The best power-pop songs sound tossed off. When you listen to Guitar Romantic by the Exploding Hearts or any album by Big Star, it sounds like the band members stumbled across the instruments and just happened to make something great. It’s like they struck gold without having any intention of looking for it in the first place. The same could be said for how Ex Hex’s Mary Timony writes her lyrics.
“Lyrics to me either happen or they don’t. I just don’t stress out about them or work on them very hard,” she says over the phone. “Whether that’s good or bad I’m not sure.” In case you were wondering, it’s definitely not the latter.
The lyrics we’re discussing are those off It’s Real, the follow-up to the band’s punky, visceral debut album, Rips. Though it’s been five years since the band’s debut, It’s Real picks up where that album left of, albeit with a slightly expanded palette. Hints of the power-pop icons of the late ’70s and early ’80s — think the Knack, the Cars, Thin Lizzy, and the dB’s — can be heard throughout the record. On the opening one-two punch of “Tough Enough” and “Rainbow Shiner,” you get all that rolled into one via Timony’s overdriven guitar, Betsy Wright’s energetic bass lines, and drummer Laura Harris’ surprisingly punchy percussion.
“The thing that we spend so long doing is making the song structure and the music and the melody,” Timony says. “I’d honestly say that’s how we spend about 90 percent of our time.”
While the band didn’t venture too far out of the sound that it perfected with its first album, it definitely had a little more fun with the production and drawing from a smattering of different influences than the ones listed above. “Cosmic Cave” and “Talk to Me” have a psychedelic, garage-rock feel due to the warped, syrupy vocals while “Another Dimension” has the stadium-sized sound that Timony wanted after obsessively listening to Def Leppard’s Hysteria.
Timony gives credit to Wright for the group’s expanded sound. “I feel pretty lucky if a song even comes out and I have a pretty hard time controlling the style of it. Betsy’s the one who, when she hears something, is able to filter a song through that style or genre. I just don’t have control over that.
“The songwriting process as a whole is pretty collaborative at this point,” she says. “This record took us about a year to make and it really came from us just experimenting and trying to make a record of stuff that we wanted to listen to.”

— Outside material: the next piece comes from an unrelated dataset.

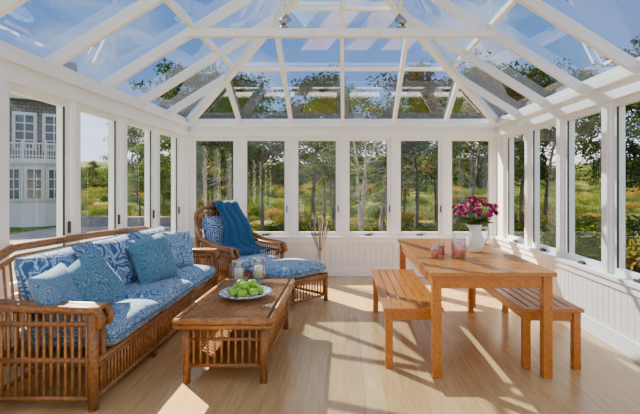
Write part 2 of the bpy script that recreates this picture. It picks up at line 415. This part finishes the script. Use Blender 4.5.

Timony says that’s one of the three criteria on which she judges her music. “The first is if I can listen to it and not cringe,” she adds, laughing. “We want to write songs that we really enjoy playing. We’re not trying to bare our inner angst.”
However, before I can even finish my question about the heartbreak on “Tough Enough,” she cuts me off. “Oh, yeah, I definitely have people in mind when I write stuff like that. It’s been a rough year.”
But it is looking up. Now that the band has had some time to recover from its extensive recording, it’s excited to be back on the road again. “We’re touring as a four-piece, we’re tighter as a unit … and I’m playing a Charvel guitar” (a brand associated with over-the-top metal guitar players).
“It’ll definitely be a different show,” Timony says. “Playing with a three-piece is a really intense experience and there’s not a lot of time for people to stop playing. With a four-piece, though, we can work in more guitar interplay and really play off one another.” When I ask how the show sounds compared with previous tours, she takes a long pause before giving a one-word answer. “Bigger.”